A pragmatic playbook
- For policymakers: Keep the export‑permit process credible and predictable while updating public‑interest tests to reflect today’s load realities. Fast‑track targeted gas peakers, long‑duration storage pilots, and transmission at existing substations near data center clusters. Accelerate interconnection reforms and winterization requirements.
- For utilities: Pursue least‑regrets capacity. Pair modern peakers with battery storage, and specify hydrogen‑capable hardware without banking on cheap clean hydrogen this decade. Lock in gas deliverability. Negotiate demand‑flex compacts with large loads. Stage transmission to serve known sites.
- For large loads and data centers: Bring skin in the game. Budget for network upgrades, build on‑site backup and thermal storage, and commit to grid services. Co‑locate with generation and storage where possible.
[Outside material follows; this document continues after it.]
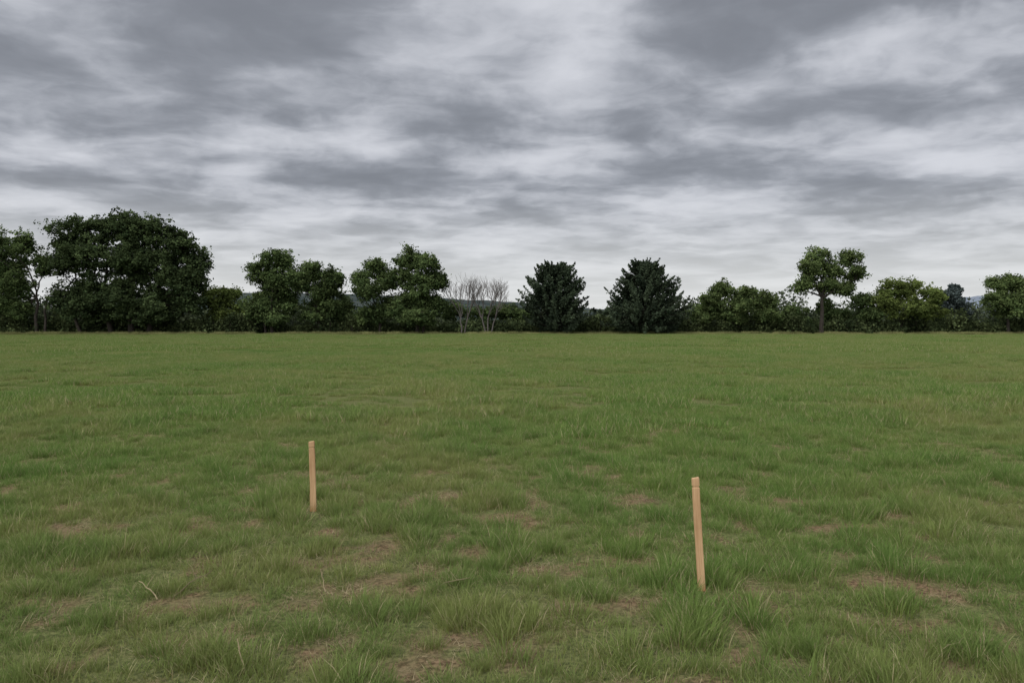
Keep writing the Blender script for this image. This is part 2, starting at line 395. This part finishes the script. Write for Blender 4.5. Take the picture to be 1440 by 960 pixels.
def crown_tree(name, x, y, lobes, leaf, trunks=((0, .3),), fork=.3, dens=1.0, size=.26, sub=12, subr=.36, twig=.38, lean=0):
    """lobes: (dx,dz,rx,rz) in metres relative to the foot of the tree"""
    bb = B(); H = max(l[1]+l[3] for l in lobes)
    tr = []
    for dx, r in trunks:
        top = np.array([dx*1.3+lean, R.normal(0, .3), H*fork])
        bb.limb((dx, 0, -.3), top, r*1.15, r*.7, 6, .03, 8); tr.append((top, r))
    for dx, dz, rx, rz in lobes:
        ry = rx*.9; c0 = np.array([dx, R.normal(0, rx*.3), dz])
        k_ = min(tr, key=lambda q: np.linalg.norm(q[0]-c0)); 
        hub = c0-np.array([0, 0, rz*.35])
        bb.limb(k_[0], hub, k_[1]*.55, k_[1]*.22, 6, .07, 6)
        d = rnd_dir(sub); d[:, 2] = np.where(d[:, 2] < -.55, -d[:, 2], d[:, 2])
        sc_ = c0+d*np.array([rx, ry, rz])*(1-subr)*R.uniform(.8, 1.3, (sub, 1))
        srad = np.array([rx, ry, rz])*subr*R.uniform(.5, 1.15, (sub, 1))
        allc = [(sc_[q], srad[q], 1) for q in range(sub)]+[(c0, np.array([rx, ry, rz])*.68, 2)]
        for q, (cc, rr, kind) in enumerate(allc):
            if kind == 1: bb.limb(hub, cc, k_[1]*.2, .03, 5, .08, 5)
            area = 4*math.pi*((rr[0]*rr[2])**1.0)
            nt = max(6, int(area*1.1*dens))
            dd = rnd_dir(nt); rad_ = R.random(nt)**(.5)
            far_ = R.random(nt) < .20                       # shoots that break the outline
            rad_ = np.where(far_, R.uniform(1.05, 1.6, nt), rad_)
            dd[:, 2] = np.where(far_, np.abs(dd[:, 2]), dd[:, 2])
            tips = cc+dd*rr*rad_[:, None]
            for tp in tips[::4]: bb.limb(cc, tp, .03, .012, 3, .1, 3)
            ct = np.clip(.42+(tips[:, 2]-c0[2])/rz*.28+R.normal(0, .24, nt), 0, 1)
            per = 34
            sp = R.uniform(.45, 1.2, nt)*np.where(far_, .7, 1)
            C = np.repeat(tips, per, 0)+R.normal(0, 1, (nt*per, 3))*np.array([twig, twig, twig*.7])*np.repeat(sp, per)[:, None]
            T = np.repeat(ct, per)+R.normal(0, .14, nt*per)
            ow = C-cc; ow /= np.linalg.norm(ow, axis=1)[:, None]+1e-6
            keep_ = (C[:, 2] > .1) & (R.random(nt*per) < np.repeat(np.where(far_, .5, 1), per))
            bb.leaves(C[keep_], size, 1.3, T[keep_], ow[keep_])
    return bb.obj(name, (x, y, 0), [bark, leaf])
def tx(px, d=112): return (px-720)/1040*d
def lob(L_, cx, d=112):
    s = d/1040
    return [((px-cx)*s, (455-py)*s+1.6, rx*s, rz*s) for px, py, rx, rz in L_]
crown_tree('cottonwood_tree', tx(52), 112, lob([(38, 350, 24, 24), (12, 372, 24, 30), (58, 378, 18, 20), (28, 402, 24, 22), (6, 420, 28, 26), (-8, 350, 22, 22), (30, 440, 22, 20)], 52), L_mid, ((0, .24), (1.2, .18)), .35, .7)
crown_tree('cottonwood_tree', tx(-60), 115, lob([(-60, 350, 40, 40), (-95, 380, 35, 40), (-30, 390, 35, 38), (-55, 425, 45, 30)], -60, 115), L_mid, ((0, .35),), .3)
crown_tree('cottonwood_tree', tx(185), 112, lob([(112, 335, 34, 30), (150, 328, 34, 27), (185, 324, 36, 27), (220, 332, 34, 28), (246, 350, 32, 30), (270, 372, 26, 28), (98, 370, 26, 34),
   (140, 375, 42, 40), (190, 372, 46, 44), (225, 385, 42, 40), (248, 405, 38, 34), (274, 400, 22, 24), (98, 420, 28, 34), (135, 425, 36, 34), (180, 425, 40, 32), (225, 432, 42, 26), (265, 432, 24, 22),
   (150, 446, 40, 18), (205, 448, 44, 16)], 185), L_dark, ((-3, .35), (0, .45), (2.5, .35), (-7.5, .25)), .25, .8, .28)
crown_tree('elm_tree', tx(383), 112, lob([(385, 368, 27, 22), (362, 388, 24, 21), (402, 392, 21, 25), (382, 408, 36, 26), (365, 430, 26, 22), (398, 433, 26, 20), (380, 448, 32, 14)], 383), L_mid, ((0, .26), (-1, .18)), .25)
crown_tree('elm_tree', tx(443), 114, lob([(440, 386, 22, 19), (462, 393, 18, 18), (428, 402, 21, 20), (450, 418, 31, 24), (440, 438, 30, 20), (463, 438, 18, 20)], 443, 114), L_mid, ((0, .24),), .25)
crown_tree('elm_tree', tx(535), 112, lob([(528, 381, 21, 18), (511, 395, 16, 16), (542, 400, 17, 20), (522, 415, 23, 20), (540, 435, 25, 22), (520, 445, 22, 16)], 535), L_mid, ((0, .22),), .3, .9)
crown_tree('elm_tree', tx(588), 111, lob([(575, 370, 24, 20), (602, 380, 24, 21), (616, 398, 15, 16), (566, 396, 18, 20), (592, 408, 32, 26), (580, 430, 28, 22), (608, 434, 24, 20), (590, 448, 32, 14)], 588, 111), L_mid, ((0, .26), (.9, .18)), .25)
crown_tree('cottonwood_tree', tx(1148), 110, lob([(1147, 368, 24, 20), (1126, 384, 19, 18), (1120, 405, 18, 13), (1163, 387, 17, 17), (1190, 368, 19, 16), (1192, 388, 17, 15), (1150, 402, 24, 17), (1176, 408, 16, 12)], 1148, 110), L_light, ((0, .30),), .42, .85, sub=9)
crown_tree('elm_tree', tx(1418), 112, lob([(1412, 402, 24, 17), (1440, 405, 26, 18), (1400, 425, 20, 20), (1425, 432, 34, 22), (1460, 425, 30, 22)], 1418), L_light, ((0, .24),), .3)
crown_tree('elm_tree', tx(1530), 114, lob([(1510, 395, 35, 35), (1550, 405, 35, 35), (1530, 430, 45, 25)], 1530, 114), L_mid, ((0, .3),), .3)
def shrub(cx, d, L_, leaf, name='shrub', **kw):
    crown_tree(name, tx(cx, d), d, lob(L_, cx, d), leaf, ((-.6, .10), (.5, .12)), .12, kw.get('dens', .95))
shrub(315, 116, [(300, 420, 16, 16), (322, 416, 18, 14), (312, 440, 28, 20), (340, 440, 18, 16)], L_yel)
shrub(1022, 114, [(1018, 412, 22, 16), (1045, 418, 24, 17), (1000, 430, 22, 18), (1035, 440, 34, 20), (1072, 425, 20, 17), (1075, 445, 22, 18), (985, 444, 18, 16)], L_light)
shrub(1275, 114, [(1255, 408, 20, 17), (1285, 410, 22, 16), (1308, 418, 20, 17), (1270, 435, 34, 22), (1305, 440, 22, 18), (1240, 432, 16, 20)], L_yel)
shrub(1180, 115, [(1165, 440, 20, 20), (1214, 428, 18, 17), (1215, 448, 24, 16), (1125, 445, 22, 18), (1185, 448, 20, 14)], L_mid)
shrub(690, 120, [(640, 440, 24, 15), (672, 445, 24, 13), (710, 440, 24, 14), (735, 446, 18, 12)], L_mid)
shrub(488, 118, [(486, 434, 12, 14), (488, 448, 18, 14)], L_mid)

# dark evergreens with up-swept branch ends
def evergreen(x, y, H, prof, leaf, name='pine_tree', nb=200, up=.75, size=.32, tipl=1.0):
    bb = B(); bb.limb((0, 0, -.3), (0, 0, H*.93), .28, .05, 8, .01, 7)
    zp = [q[0] for q in prof]; wp = [q[1] for q in prof]
    for q in range(nb):
        f = R.uniform(.04, .97)**.9; zt = f*H; rmax = np.interp(zt, zp, wp)
        outer = q % 3 == 0
        rad_ = rmax*(R.uniform(.4, .9) if not outer else R.uniform(.85, 1.18)); an = R.uniform(0, 6.283)
        tip = np.array([math.cos(an)*rad_, math.sin(an)*rad_, zt])
        st_ = np.array([0, 0, max(.6, zt-rad_*up)])
        p_ = bb.limb(st_, tip, .06, .02, 5, .04, 4)
        dirv = np.array([math.cos(an)*.55, math.sin(an)*.55, R.uniform(.25, .9)])
        tn = np.clip(.35+R.normal(0, .25)+(.2 if outer else -.1), 0, 1)
        nl = 80; s_ = R.random(nl)**.7
        C = p_[2]*(1-s_[:, None])+tip*s_[:, None]+R.normal(0, .27, (nl, 3))*(1.15-s_[:, None]*.65)
        bb.leaves(C, size*.85, 1.6, np.clip(tn+R.normal(0, .1, nl), 0, 1))
        nl = 38; s_ = R.random(nl)*1.3*tipl
        C = tip+dirv*s_[:, None]+R.normal(0, .14, (nl, 3))*(1.4-s_[:, None]/tipl)
        bb.leaves(C, size*.7, 1.7, np.clip(tn+.2+R.normal(0, .1, nl), 0, 1), updir=0)
    return bb.obj(name, (x, y, 0), [bark, leaf])
evergreen(tx(780, 111), 111, 10.4, [(0, 2.6), (1.5, 3.7), (4, 4.4), (6, 4.6), (7.5, 4.0), (8.8, 2.9), (10.0, 1.8), (10.6, .8)], L_con, nb=250)
evergreen(tx(906, 111), 111, 10.7, [(0, 4.7), (1.5, 5.8), (4.2, 6.3), (5.6, 5.4), (7.4, 4.1), (9.0, 2.7), (10.2, 1.5), (10.9, .5)], L_con, nb=330)
evergreen(tx(1340, 118), 118, 7.6, [(0, 1.8), (2, 2.4), (4, 2.2), (6, 1.5), (8, .3)], L_blue, 'spruce_tree', nb=130, up=.2, tipl=.5)

# leafless trees
def bare_tree(x, y, H, spread, stems=(-.35, .1, .45)):
    bb = B()
    def grow(p0, d, L_, r, lvl):
        d = d/np.linalg.norm(d); p1 = p0+d*L_
        pp = bb.limb(p0, p1, r, r*.64, 4, .07, 5 if lvl < 2 else 3)
        if lvl >= 5: return
        for q in range(3 if lvl < 4 else 2):
            nd = d+R.normal(0, spread, 3); nd[2] = abs(nd[2])*.9+.4
            grow(pp[-1] if q < 2 else pp[2], nd, L_*R.uniform(.66, .86), r*.64, lvl+1)
    for a_ in stems:
        grow(np.array([a_, 0, -.2]), np.array([a_*.7, R.normal(0, .2), 1.]), H*.30, .13, 0)
    bb.obj('bare_tree', (x, y, 0), [barebark, barebark])
bare_tree(tx(650, 112), 112, 9.0, .32, (-.1, .3)); bare_tree(tx(686, 112), 112, 8.8, .42, (-.3, .0, .4))

# undergrowth strip + trees further back (masses)
def mass(name, x0, x1, y0, y1, n, hfun, leaf, nl, size, sig):
    bb = B(); C_all = []; T_all = []
    for q in range(n):
        xx = R.uniform(x0, x1); yy = R.uniform(y0, y1); h = hfun(xx)*R.uniform(.5, 1.1)
        if q % 3 == 0: bb.limb((xx, yy, -.1), (xx+R.normal(0, .3), yy, h*.8), .05, .02, 4, .06, 3)
        zz_ = R.random(nl)**.8*h; ww = sig*(1.2-.5*zz_/h)
        C = np.stack([xx+R.normal(0, 1, nl)*ww, yy+R.normal(0, 1, nl)*ww, zz_+R.normal(0, .15, nl)], 1)
        C_all.append(C); T_all.append(np.full(nl, R.random()*.95)+R.normal(0, .12, nl))
    C = np.concatenate(C_all); T = np.concatenate(T_all); k2 = C[:, 2] > 0
    bb.leaves(C[k2], size, 1.3, T[k2]); bb.obj(name, (0, 0, 0), [bark, leaf])
def gapf(q, lo, hi, a=.45): return 1-a*float(sstep(lo-5, lo, np.array(q))*(1-sstep(hi, hi+5, np.array(q))))
mass('undergrowth', -100, 100, 112.5, 118, 1500, lambda q: (.6+3.8*float(fbm(np.array(q*.26), np.array(3.), 3)))*gapf(q, -12, 1, .3), L_und, 75, .30, .5)
mass('distant_trees', -130, 130, 128, 142, 1250, lambda q: (1.6+6.4*float(fbm(np.array(q*.14), np.array(8.), 4, 3)))*gapf(q, -18, 4, .35), L_dist, 85, .42, .85)

# ---------------------------------------------------------------- hills
def hill(name, D, prof, ca, cb, rough=4):
    xs = np.linspace(-1.6*D, 1.6*D, 520); vs = np.linspace(0, 1, 14)
    pp = xs/D*1040+720
    cr_ = sum(np.interp(pp+o, [q[0] for q in prof], [(455-q[1])*D/1040 for q in prof]) for o in (-60, -30, 0, 30, 60))/5
    cr_ = cr_+(fbm(xs/D*7, xs*0, 3, 2)-.5)*rough*D/400+(fbm(xs/9, xs*0, 3, 5)-.5)*D/500
    V = []; 
    for v_ in vs:
        V.append(np.stack([xs, np.full_like(xs, D-450*(1-v_))+60*(fbm(xs/120, xs*0+v_*4, 3)-.5), np.maximum(cr_, 3)*(math.sin(v_*math.pi/2))*(1+(0 if v_ == 1 else .06)*(fbm(xs/90, xs*0+v_*6, 3, 6)-.7))-(1-v_)*2], 1))
    V.append(V[-1]+np.array([0, 300, 0])-np.array([[0, 0, 1]])*V[-1][:, 2:3])
    V = np.concatenate(V); n_ = len(xs); r_ = len(vs)+1
    i, j = np.meshgrid(np.arange(n_-1), np.arange(r_-1)); a = (j*n_+i).ravel()
    m_, t_ = new_mat(name+'_hazed_cover'); pos_ = t_.n('ShaderNodeNewGeometry').outputs['Position']
    c_ = t_.mix(t_.mr(t_.noise(pos_, .03, 8, .7), .4, .6), ca, cb)  # distance haze is mixed into these cover colours as a blue-grey cast
    p_ = t_.n('ShaderNodeBsdfDiffuse', {'Color': c_}); t_.n('ShaderNodeOutputMaterial', {0: p_.outputs[0]})
    add_obj(name, quad_mesh(name, V, np.stack([a, a+1, a+1+n_, a+n_], 1), [m_], smooth=True))
hill('hill', 1500, [(-900, 442), (100, 436), (250, 424), (330, 410), (420, 411), (500, 413), (600, 419), (740, 424), (830, 434), (1000, 443), (1200, 443), (1440, 438), (2300, 443)], (.026, .035, .033), (.056, .064, .058), 1.2)
hill('mountain_ridge', 4200, [(-900, 450), (1050, 450), (1250, 434), (1345, 414), (1400, 416), (1600, 410), (2300, 430)], (.15, .175, .205), (.18, .20, .23), .4)

# ---------------------------------------------------------------- small things in the grass
for x_, y_, L_, az, el in ((-2.0, 4.35, .28, .6, .5), (-2.08, 4.3, .25, 2.2, .35), (-1.12, 4.4, .16, 2.0, .9), (.86, 9.4, .22, .9, 1.2), (-.45, 4.5, .2, .2, .25), (-1.22, 3.35, .2, 2.0, .8)):
    bb = B(); e = np.array([math.cos(az)*math.cos(el), .3*math.sin(az), math.sin(el)])*L_
    pp = bb.limb((0, 0, 0), e, .004, .002, 6, .05, 5); bb.limb(pp[3], pp[3]+np.array([e[0]*-.3, .02, L_*.3]), .002, .001, 4, .05, 4)
    bb.obj('dry_twig', (x_, y_, float(height(np.array(x_), np.array(y_)))+.01), [dm, dm])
- For investors: Favor flexible capacity and grid enablers over long‑dated, merchant‑exposed bets. In LNG, prefer low‑cost, highly contracted projects and midstream with firm ship‑or‑pay. Watch PJM auction reforms, ERCOT’s Texas Energy Fund disbursements, and DOE’s export docket cadence.
The through‑line is discipline. AI is pulling power demand forward, and LNG is pulling gas supply outward. Markets and policy will reward the actors who add flexible, firm capacity where it is most scarce, secure fuel on prudent terms, and resist the temptation to overbuild into a soft global cycle. The next 12 to 24 months will test whether America can thread that needle.